Le Maestro George Pehlivanian
Le Maestro George Pehlivanian
Dans la deuxième partie au contraire, George Pehlivanian fait exploser le cadre réducteur de son pupitre, libérant une sorte de fougue corporelle et décuplant une énergie dans les signaux directifs, ouvrant finalement un espace destiné, selon lui, à « donner toute la liberté à l’orchestre » de s’exprimer dans un morceau qui requiert une part essentielle d’éprouvé. On ne s’en plaindra guère tant l’interprétation de cette œuvre connue se trouve enrichie par cette densité humaine. Une ouverture particulièrement majestueuse des cuivres, un basson tourmenté puis dominé par des cordes avant que les contrebasses ne reprennent un thème où s’emmêlent écriture contemporaine et mélodies russes anciennes. A l’image du deuxième mouvement initié par les instruments à vent et ponctué de pizzicati des violoncelles qui en accentuent sa gravité tout en renforçant sa beauté mélodique. A l’unisson, violons, altos, violoncelles et contrebasses sont ensuite sollicités sans archet avant de contribuer au final fracassant qui n’ôte rien à l’harmonie de l’ensemble. Le dernier mouvement où les cuivres s’imposent à nouveau, semble marqué par des arythmies musicales, des silences soudains et des arrêts intempestifs, le compositeur paraissant retenir son souffle comme pour concentrer tout son génie dans les ultimes et haletantes mesures.

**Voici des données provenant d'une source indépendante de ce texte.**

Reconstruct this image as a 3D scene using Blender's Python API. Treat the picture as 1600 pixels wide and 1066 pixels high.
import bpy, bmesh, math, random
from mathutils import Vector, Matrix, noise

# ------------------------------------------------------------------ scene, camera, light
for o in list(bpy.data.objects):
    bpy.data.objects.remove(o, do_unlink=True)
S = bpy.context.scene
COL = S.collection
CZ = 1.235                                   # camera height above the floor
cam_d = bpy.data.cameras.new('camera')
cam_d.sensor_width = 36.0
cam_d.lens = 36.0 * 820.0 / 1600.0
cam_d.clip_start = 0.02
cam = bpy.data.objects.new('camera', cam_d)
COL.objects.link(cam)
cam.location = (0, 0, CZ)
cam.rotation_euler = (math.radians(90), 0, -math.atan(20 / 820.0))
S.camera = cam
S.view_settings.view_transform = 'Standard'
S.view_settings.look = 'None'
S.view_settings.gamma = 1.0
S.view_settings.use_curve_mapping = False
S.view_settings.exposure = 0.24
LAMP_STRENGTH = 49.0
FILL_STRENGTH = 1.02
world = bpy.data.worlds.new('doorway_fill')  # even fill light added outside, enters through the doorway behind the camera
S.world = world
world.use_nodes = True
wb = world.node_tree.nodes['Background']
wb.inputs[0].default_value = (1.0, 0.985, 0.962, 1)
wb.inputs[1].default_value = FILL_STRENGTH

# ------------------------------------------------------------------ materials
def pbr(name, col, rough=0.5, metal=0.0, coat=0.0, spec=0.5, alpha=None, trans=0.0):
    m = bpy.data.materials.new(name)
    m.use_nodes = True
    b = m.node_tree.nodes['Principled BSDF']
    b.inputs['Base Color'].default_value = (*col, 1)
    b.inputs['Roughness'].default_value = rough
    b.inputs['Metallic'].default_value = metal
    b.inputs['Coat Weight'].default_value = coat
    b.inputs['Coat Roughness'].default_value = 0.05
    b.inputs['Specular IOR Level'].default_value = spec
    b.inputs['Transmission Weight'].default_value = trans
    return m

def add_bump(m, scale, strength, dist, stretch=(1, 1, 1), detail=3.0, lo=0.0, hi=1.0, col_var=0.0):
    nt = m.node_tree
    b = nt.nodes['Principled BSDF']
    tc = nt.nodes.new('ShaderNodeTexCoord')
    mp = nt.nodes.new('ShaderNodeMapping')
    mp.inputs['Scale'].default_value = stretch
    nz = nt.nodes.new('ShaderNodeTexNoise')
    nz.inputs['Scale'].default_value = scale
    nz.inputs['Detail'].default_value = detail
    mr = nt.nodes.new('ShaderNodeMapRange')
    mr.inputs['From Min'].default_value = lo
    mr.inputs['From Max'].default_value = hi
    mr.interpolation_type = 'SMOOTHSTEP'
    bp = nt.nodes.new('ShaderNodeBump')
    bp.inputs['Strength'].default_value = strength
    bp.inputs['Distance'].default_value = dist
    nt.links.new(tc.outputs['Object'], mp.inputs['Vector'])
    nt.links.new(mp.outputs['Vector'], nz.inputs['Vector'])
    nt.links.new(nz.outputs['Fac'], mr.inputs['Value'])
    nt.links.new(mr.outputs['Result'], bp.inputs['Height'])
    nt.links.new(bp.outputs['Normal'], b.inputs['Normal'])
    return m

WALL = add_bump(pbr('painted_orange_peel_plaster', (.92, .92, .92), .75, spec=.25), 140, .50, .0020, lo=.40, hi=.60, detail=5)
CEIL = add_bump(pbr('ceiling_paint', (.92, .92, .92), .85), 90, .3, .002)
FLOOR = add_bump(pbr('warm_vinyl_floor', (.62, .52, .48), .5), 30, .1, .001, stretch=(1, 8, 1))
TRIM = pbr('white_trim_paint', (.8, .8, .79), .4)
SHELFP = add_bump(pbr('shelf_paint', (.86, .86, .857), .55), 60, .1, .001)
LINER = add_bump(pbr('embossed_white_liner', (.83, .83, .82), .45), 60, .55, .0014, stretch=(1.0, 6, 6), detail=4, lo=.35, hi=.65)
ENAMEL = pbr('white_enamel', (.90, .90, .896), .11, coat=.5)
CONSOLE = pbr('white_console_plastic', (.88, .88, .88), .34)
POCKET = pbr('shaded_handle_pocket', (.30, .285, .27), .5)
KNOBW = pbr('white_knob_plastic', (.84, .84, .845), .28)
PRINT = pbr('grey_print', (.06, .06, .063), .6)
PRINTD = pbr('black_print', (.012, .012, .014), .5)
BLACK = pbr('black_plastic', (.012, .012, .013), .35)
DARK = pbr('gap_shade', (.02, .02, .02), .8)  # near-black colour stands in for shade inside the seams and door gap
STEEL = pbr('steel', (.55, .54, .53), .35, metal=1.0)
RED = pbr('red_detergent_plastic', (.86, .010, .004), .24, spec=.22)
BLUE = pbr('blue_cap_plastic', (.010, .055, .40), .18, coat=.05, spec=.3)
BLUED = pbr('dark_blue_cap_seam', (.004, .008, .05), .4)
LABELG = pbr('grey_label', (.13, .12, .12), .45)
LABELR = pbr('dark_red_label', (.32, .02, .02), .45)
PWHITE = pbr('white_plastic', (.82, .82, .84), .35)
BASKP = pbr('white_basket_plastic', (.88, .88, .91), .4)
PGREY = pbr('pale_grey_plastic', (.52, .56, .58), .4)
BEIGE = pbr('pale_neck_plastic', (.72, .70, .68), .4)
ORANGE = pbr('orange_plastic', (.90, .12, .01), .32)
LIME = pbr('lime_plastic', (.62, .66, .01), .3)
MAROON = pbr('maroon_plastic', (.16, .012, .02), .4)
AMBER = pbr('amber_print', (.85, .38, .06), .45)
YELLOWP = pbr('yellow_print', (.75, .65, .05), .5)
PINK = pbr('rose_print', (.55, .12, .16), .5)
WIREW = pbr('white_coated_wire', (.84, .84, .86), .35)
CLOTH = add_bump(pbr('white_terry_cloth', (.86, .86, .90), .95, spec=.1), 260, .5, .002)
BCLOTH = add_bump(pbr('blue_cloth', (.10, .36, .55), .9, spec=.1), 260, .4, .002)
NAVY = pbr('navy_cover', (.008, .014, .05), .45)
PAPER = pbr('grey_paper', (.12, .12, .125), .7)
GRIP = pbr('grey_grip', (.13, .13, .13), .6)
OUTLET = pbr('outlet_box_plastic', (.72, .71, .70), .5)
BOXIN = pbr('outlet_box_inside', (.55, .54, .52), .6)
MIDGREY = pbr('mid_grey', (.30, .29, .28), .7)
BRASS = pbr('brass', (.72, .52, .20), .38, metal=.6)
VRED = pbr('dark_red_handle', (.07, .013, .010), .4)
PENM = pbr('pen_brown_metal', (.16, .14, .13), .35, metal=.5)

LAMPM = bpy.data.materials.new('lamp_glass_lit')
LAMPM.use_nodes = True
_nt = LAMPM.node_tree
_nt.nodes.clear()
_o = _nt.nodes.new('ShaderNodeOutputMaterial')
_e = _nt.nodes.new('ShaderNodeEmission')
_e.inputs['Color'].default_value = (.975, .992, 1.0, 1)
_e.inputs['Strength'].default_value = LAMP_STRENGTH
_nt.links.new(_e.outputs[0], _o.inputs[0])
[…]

A l’issue du concert, où un « mabrouk » lui fut chaleureusement adressé, George Pehlivanian donnait quelques détails sur son origine libanaise, paraissant touché par l’évocation nostalgique de Mar Mikaël, un des quartiers du vieux Beyrouth où il est né. Au point d’émettre le souhait de venir jouer un jour prochain dans son pays natal. Celui du cèdre qu’il n’a pas revu depuis plus de trente ans.